Following the light of the sun, we left the Old World.
- Inscription on Columbus’ caravels
But does Man have any “right” to spread through the universe? Man is what he is, a wild animal with the will to survive, and (so far) the ability, against all competition. Unless one accepts that, anything one says about morals, war, politics, you name it, is nonsense. Correct morals arise from knowing what man is, not what do-gooders and well-meaning old Aunt Nellies would like him to be. The Universe will let us know – later – whether or not Man has any “right” to expand through it.
- Robert A. Heinlein, “Starship Troopers”
We have your satellite if you want it back send 20 billion in Martian money. No funny business or you will never see it again.
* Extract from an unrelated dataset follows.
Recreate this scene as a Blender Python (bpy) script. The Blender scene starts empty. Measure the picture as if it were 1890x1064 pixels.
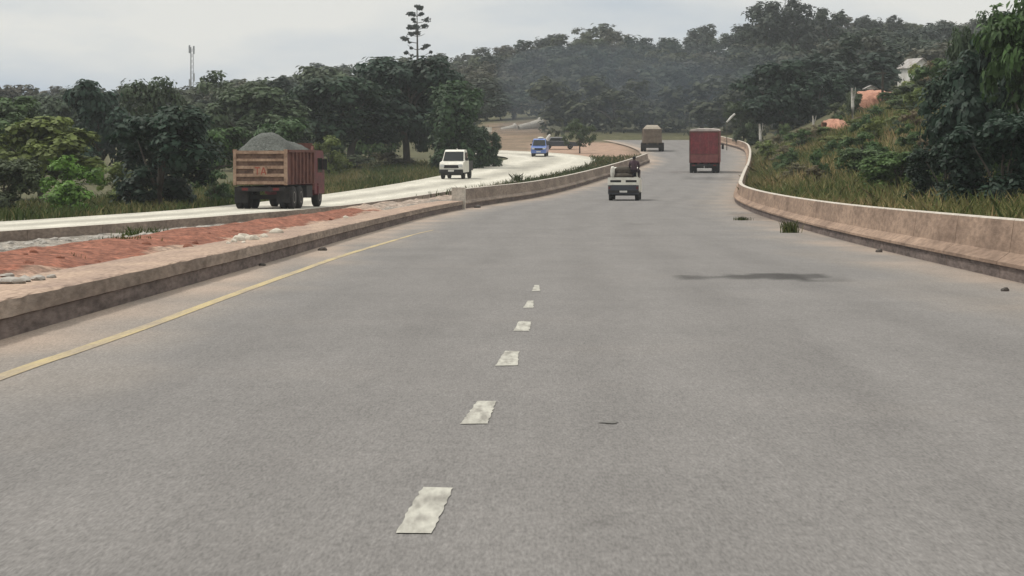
import bpy, bmesh, math, random
import numpy as np
from mathutils import Vector, Matrix

S = bpy.context.scene
COL = S.collection
R = math.radians
random.seed(7)

# ------------------------------------------------------------------ camera, sky, sun, exposure
F = 5634.0           # focal length in photo pixels (photo is 1890 wide)
HC = 1.5             # camera height
HOR = 340.0          # horizon row of the level foreground road
cam = bpy.data.cameras.new('camera'); camo = bpy.data.objects.new('camera', cam); COL.objects.link(camo)
camo.location = (0, 0, HC)
cam.sensor_width = 36; cam.lens = 36 * F / 1890
camo.rotation_euler = (R(90) - math.atan((532 - HOR) / F), 0, 0)
cam.clip_start = 0.5; cam.clip_end = 6000
S.camera = camo

SUN_EL, SUN_AZ = R(58), R(-70)      # azimuth from +Y, negative = left
w = bpy.data.worlds.new('World'); S.world = w; w.use_nodes = True
nt = w.node_tree; N = nt.nodes; L = nt.links; N.clear()
def wn(t, **k):
    n = N.new(t)
    for a, b in k.items(): setattr(n, a, b)
    return n
out = wn('ShaderNodeOutputWorld'); bg = wn('ShaderNodeBackground'); bg.inputs[1].default_value = 0.1
L.new(bg.outputs[0], out.inputs[0])
sky = wn('ShaderNodeTexSky', sky_type='NISHITA', sun_disc=False, sun_elevation=SUN_EL, sun_rotation=SUN_AZ)
sky.dust_density = 3.0
tc = wn('ShaderNodeTexCoord')
mp = wn('ShaderNodeMapping'); mp.inputs['Scale'].default_value = (1.0, 1.0, 3.2); mp.inputs['Location'].default_value = (0.35, 0.1, 0.22)
L.new(tc.outputs['Generated'], mp.inputs[0])
cn = wn('ShaderNodeTexNoise'); cn.inputs['Scale'].default_value = 7.0; cn.inputs['Detail'].default_value = 5; cn.inputs['Roughness'].default_value = .52
L.new(mp.outputs[0], cn.inputs['Vector'])
cr = wn('ShaderNodeValToRGB')
cr.color_ramp.elements[0].position = .42; cr.color_ramp.elements[0].color = (4.7, 5.4, 6.2, 1)
cr.color_ramp.elements[1].position = .66; cr.color_ramp.elements[1].color = (7.8, 7.75, 7.4, 1)
sx = wn('ShaderNodeSeparateXYZ'); L.new(tc.outputs['Generated'], sx.inputs[0])
g1 = wn('ShaderNodeMath', operation='MULTIPLY_ADD'); L.new(sx.outputs['X'], g1.inputs[0]); g1.inputs[1].default_value = .75; L.new(cn.outputs[0], g1.inputs[2])
g2 = wn('ShaderNodeMath', operation='MULTIPLY_ADD'); L.new(sx.outputs['Z'], g2.inputs[0]); g2.inputs[1].default_value = 3.2; L.new(g1.outputs[0], g2.inputs[2])
L.new(g2.outputs[0], cr.inputs[0])
mr = wn('ShaderNodeMapRange'); mr.inputs['From Min'].default_value = 0.08; mr.inputs['From Max'].default_value = 1
mr.inputs['To Min'].default_value = 1.0; mr.inputs['To Max'].default_value = 1.75
L.new(sx.outputs['Z'], mr.inputs[0])
mul = wn('ShaderNodeVectorMath', operation='SCALE'); L.new(cr.outputs[0], mul.inputs[0]); L.new(mr.outputs[0], mul.inputs['Scale'])
mix = wn('ShaderNodeMix', data_type='RGBA'); mix.inputs[0].default_value = .95
L.new(sky.outputs[0], mix.inputs[6]); L.new(mul.outputs[0], mix.inputs[7]); L.new(mix.outputs[2], bg.inputs[0])

sl = bpy.data.lights.new('sun', 'SUN'); sl.energy = 2.3; sl.angle = R(10); sl.color = (1, .95, .87)
so = bpy.data.objects.new('sun', sl); COL.objects.link(so)
sd = Vector((math.sin(SUN_AZ) * math.cos(SUN_EL), math.cos(SUN_AZ) * math.cos(SUN_EL), math.sin(SUN_EL)))
so.rotation_euler = sd.to_track_quat('Z', 'Y').to_euler()
so.location = (-60, 20, 120)

S.view_settings.view_transform = 'Standard'; S.view_settings.look = 'None'
S.view_settings.exposure = 0.03; S.view_settings.gamma = 1
S.cycles.max_bounces = 6; S.cycles.diffuse_bounces = 3; S.cycles.glossy_bounces = 2
S.cycles.transmission_bounces = 2; S.cycles.volume_bounces = 1; S.cycles.transparent_max_bounces = 4
S.cycles.use_denoising = True

# ------------------------------------------------------------------ helpers
def tag(o, label=None, cat=None, group=None, kind=None):
    if label: o['label'] = label
    if cat: o['category'] = cat
    if group: o['group'] = group
    if kind: o['kind'] = kind
    return o
def link(o, parent=None):
    COL.objects.link(o)
    if parent is not None: o.parent = parent
    return o
def empty(name, loc=(0, 0, 0), rz=0, rx=0):
    o = bpy.data.objects.new(name, None); o.empty_display_size = .2
    o.location = loc; o.rotation_euler = (rx, 0, rz); COL.objects.link(o); return o
def mesh_obj(name, me, mats, parent=None):
    if not isinstance(mats, (list, tuple)): mats = [mats]
    for m in mats: me.materials.append(m)
    return link(bpy.data.objects.new(name, me), parent)
def bm_obj(name, bm, mats, parent=None, smooth=False, bevel=0):
    me = bpy.data.meshes.new(name)
    if bevel:
        bmesh.ops.bevel(bm, geom=[e for e in bm.edges if e.is_manifold and e.calc_face_angle(0) > .5], offset=bevel, segments=2, affect='EDGES', clamp_overlap=True)
    bmesh.ops.recalc_face_normals(bm, faces=bm.faces)
    bm.to_mesh(me); bm.free()
    if smooth:
        for p in me.polygons: p.use_smooth = True
    return mesh_obj(name, me, mats, parent)
def np_mesh(name, V, Fc, tone=None, smooth=False):
    V = np.asarray(V, np.float32); Fc = np.asarray(Fc, np.int32); k = Fc.shape[1]
    me = bpy.data.meshes.new(name)
    me.vertices.add(len(V)); me.vertices.foreach_set('co', V.ravel())
    me.loops.add(Fc.size); me.loops.foreach_set('vertex_index', Fc.ravel())
    me.polygons.add(len(Fc)); me.polygons.foreach_set('loop_start', np.arange(0, Fc.size, k, dtype=np.int32))
    me.update(calc_edges=True)
    if smooth: me.polygons.foreach_set('use_smooth', np.ones(len(Fc), bool))
    if tone is not None:
        dom = 'FACE' if len(tone) == len(Fc) else 'POINT'
        a = me.attributes.new('tone', 'FLOAT', dom); a.data.foreach_set('value', np.asarray(tone, np.float32))
    me.validate(); return me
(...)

- Seen on a hall wall at NASA’s Jet Propulsion Labs
From now on, we live in a world where man has walked on the moon. It wasn’t a miracle, we just decided to go.
- Jim Lovell,”Apollo 13″
When a distinguished but elderly scientist states that something is possible, he is almost certainly right. When he states that something is impossible, he is very probably wrong.
- Arthur C. Clarke’s First Law
When, however, the lay public rallies round an idea that is denounced by distinguished but elderly scientists and supports that idea with great fervor and emotion : the distinguished but elderly scientists are then, after all, probably right.
- Isaac Asimov, In answer to Clarke’s First Law
But the only way of discovering the limits of the possible is to venture a little way past them into the impossible.
- Clarke’s Second Law
Any sufficiently advanced technology is indistinguishable from magic.
- Clarke’s Third Law
Wormholes were first introduced to the public over a century ago in a book written by an Oxford mathematician. Perhaps realizing that adults might frown on the idea of multiply connected spaces, he wrote the book under a pseudonym and wrote it for children. His name was Charles Dodgson, his pseudonym was Lewis Carroll, and the book was Through The Looking Glass.
- Michio Kaku, “Visions – How science will revolutionize the 21st century”
Every so often, I like to go to the window, look up, and smile for a satellite picture.